=== STORED DATA ===

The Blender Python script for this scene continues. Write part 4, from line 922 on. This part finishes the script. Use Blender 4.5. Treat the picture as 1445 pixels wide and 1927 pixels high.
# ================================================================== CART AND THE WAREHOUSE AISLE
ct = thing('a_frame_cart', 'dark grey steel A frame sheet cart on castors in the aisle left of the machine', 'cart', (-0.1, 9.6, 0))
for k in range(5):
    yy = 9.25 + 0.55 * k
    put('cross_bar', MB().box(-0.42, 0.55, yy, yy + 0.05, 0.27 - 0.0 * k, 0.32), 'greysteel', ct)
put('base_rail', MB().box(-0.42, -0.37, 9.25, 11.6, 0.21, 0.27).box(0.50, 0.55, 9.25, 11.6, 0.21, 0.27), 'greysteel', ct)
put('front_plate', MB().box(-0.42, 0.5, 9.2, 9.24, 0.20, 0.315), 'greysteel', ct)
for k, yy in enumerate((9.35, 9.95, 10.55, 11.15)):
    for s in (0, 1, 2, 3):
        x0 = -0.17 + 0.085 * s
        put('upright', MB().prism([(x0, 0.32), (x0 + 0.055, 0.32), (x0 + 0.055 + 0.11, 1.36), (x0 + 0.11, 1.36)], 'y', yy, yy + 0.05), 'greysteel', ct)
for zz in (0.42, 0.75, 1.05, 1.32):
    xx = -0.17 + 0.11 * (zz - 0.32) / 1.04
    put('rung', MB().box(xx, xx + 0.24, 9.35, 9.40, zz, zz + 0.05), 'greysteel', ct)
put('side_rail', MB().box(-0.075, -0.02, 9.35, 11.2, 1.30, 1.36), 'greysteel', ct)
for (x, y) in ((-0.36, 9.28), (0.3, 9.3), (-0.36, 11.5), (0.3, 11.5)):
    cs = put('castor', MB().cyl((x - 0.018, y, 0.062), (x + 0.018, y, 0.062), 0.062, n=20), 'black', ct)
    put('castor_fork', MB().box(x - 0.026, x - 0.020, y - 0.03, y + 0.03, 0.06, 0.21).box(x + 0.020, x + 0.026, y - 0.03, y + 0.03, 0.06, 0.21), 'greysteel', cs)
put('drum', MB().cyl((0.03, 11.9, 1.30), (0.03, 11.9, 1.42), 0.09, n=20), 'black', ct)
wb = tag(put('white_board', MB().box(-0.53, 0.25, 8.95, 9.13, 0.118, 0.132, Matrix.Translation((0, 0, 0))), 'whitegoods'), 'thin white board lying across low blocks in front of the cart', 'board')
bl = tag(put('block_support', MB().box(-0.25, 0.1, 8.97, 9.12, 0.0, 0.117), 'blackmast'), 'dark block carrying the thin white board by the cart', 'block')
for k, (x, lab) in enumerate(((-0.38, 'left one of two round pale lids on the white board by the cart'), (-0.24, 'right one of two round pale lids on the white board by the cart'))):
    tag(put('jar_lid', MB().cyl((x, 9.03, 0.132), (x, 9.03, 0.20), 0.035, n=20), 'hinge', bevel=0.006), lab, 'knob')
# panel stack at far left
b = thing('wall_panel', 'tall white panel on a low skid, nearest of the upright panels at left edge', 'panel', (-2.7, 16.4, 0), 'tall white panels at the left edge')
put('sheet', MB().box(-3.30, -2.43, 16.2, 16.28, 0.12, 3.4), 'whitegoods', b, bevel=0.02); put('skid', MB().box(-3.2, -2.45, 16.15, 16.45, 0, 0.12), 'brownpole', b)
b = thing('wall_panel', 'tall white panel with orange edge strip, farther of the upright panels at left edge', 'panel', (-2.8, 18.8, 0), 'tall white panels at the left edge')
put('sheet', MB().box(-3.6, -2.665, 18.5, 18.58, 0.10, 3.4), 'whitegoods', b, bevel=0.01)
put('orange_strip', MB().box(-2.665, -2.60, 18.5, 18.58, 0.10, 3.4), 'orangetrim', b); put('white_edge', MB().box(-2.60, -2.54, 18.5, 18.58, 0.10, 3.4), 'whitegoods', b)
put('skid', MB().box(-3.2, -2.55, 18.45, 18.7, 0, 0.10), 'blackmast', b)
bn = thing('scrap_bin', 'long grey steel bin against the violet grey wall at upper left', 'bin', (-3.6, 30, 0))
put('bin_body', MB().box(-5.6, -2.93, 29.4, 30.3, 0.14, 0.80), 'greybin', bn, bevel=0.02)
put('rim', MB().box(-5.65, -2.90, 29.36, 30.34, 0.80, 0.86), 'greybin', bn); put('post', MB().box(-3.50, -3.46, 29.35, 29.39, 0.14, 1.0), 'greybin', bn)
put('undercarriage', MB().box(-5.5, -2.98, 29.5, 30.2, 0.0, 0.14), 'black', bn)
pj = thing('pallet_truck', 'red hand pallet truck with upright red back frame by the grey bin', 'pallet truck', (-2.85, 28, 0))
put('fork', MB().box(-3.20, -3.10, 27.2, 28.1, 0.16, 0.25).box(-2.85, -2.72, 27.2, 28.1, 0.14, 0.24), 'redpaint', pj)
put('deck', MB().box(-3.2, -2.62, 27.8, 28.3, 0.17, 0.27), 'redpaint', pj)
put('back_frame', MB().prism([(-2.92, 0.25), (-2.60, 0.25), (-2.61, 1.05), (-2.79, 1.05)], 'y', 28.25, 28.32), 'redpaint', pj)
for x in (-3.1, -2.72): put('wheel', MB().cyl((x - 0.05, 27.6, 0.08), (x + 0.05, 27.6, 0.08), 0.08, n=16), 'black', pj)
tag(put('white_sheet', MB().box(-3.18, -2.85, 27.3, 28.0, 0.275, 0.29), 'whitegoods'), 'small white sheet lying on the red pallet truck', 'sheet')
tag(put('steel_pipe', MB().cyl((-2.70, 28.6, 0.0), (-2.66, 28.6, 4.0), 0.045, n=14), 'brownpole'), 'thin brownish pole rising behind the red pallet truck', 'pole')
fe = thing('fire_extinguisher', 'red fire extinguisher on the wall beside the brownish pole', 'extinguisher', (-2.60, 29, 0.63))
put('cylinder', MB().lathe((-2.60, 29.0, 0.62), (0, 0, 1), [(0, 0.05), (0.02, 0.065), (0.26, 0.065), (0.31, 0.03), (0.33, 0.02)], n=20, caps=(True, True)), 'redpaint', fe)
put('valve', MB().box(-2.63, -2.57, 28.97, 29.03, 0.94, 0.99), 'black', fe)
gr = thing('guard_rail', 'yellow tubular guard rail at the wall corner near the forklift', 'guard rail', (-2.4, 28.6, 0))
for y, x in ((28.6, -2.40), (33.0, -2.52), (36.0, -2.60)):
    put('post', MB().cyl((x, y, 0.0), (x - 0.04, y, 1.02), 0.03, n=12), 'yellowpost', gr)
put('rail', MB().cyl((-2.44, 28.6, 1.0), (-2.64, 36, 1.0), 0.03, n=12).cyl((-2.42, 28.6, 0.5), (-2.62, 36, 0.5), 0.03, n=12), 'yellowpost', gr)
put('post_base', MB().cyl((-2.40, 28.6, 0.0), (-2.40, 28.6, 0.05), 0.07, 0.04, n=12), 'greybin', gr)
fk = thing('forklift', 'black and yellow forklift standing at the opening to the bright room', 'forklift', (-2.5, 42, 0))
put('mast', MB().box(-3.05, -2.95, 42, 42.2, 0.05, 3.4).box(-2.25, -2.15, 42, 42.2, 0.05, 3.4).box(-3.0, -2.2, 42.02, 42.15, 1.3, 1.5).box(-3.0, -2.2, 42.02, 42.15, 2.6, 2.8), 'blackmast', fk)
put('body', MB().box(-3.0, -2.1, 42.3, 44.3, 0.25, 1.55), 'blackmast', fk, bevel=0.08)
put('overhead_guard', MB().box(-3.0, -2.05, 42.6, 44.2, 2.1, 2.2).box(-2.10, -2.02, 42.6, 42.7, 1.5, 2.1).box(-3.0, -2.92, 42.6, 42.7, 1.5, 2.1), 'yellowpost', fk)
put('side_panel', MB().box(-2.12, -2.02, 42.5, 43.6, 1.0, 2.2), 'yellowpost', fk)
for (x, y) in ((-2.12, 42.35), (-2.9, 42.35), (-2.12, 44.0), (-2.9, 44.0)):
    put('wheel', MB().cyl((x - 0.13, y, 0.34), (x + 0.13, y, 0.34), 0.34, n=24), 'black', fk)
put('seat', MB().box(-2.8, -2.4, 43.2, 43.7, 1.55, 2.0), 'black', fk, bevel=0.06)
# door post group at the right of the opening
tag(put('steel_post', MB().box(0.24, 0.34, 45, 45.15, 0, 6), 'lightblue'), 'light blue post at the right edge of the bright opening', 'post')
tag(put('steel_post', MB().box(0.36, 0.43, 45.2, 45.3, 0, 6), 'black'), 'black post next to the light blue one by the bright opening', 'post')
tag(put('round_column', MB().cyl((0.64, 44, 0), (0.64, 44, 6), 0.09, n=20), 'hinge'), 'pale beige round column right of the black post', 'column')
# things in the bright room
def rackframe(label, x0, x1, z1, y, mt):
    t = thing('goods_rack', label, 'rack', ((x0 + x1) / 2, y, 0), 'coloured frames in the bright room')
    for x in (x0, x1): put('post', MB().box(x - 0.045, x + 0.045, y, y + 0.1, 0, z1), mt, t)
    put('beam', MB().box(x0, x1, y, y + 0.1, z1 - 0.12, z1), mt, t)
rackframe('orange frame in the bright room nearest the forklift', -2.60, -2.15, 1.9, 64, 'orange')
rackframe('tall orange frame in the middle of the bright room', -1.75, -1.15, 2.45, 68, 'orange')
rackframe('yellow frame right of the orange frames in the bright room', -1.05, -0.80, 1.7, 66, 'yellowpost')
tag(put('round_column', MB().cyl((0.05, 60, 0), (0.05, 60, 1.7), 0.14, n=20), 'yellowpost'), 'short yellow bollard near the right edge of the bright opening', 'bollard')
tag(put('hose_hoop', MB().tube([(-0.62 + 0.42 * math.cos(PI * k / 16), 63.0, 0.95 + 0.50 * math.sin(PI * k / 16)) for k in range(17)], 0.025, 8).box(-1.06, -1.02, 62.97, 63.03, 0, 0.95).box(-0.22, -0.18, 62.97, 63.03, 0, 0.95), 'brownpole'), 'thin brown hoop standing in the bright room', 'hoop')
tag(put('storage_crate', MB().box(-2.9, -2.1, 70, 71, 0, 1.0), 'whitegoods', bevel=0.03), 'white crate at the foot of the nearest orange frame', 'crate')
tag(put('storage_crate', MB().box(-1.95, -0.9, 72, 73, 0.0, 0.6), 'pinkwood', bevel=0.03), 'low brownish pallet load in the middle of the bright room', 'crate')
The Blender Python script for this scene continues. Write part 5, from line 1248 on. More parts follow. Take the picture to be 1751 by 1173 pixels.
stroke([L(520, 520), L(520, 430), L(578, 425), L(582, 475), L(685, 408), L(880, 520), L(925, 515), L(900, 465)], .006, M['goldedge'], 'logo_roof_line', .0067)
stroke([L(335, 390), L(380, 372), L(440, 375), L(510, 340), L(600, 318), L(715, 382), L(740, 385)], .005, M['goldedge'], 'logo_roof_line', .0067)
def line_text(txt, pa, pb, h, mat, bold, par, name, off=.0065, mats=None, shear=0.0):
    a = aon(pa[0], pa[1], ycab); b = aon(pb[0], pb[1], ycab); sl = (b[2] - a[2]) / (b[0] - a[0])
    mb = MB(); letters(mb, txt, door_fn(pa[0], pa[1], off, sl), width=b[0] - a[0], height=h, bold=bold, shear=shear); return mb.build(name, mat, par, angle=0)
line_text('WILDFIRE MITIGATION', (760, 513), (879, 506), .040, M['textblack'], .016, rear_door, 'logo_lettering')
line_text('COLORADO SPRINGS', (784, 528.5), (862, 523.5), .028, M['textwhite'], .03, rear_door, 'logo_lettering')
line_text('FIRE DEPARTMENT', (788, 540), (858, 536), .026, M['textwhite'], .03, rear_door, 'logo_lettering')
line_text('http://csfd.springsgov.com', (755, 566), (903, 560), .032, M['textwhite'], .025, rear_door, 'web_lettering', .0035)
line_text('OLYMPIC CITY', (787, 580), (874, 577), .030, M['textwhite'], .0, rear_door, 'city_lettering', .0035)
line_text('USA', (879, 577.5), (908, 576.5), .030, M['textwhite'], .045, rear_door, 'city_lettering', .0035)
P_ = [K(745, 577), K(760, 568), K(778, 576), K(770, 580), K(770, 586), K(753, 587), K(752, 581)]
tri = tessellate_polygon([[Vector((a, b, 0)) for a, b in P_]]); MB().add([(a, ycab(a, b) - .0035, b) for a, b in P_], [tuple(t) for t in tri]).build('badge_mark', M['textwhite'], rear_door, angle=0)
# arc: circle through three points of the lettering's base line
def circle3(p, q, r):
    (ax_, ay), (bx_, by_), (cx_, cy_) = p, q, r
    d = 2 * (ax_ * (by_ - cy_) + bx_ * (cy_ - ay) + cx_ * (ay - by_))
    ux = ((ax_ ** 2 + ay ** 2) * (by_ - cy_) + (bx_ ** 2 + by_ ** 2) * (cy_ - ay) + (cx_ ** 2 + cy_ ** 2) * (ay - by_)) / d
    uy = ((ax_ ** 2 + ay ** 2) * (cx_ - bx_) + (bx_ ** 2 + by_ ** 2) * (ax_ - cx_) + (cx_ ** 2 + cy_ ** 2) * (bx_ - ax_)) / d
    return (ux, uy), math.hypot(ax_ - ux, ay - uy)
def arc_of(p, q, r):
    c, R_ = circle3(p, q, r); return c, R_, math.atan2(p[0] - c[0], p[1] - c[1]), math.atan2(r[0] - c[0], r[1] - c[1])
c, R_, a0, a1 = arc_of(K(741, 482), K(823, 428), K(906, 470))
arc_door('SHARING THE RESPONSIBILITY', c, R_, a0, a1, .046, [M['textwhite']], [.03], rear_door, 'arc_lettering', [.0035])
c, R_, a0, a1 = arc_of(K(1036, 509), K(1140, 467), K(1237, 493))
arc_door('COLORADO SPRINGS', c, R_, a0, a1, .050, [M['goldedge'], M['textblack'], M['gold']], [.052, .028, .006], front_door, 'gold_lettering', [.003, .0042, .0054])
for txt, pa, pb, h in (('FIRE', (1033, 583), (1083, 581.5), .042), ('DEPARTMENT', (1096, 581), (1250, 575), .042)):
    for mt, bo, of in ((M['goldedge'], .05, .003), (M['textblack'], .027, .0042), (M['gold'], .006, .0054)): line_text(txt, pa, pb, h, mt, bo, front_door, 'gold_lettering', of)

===

(OBJECTIVE): Whenever "scene" turns up in a line, pick that line out.

(EXERCISE RESULT):
The Blender Python script for this scene continues. Write part 4, from line 922 on. This part finishes the script. Use Blender 4.5. Treat the picture as 1445 pixels wide and 1927 pixels high.
The Blender Python script for this scene continues. Write part 5, from line 1248 on. More parts follow. Take the picture to be 1751 by 1173 pixels.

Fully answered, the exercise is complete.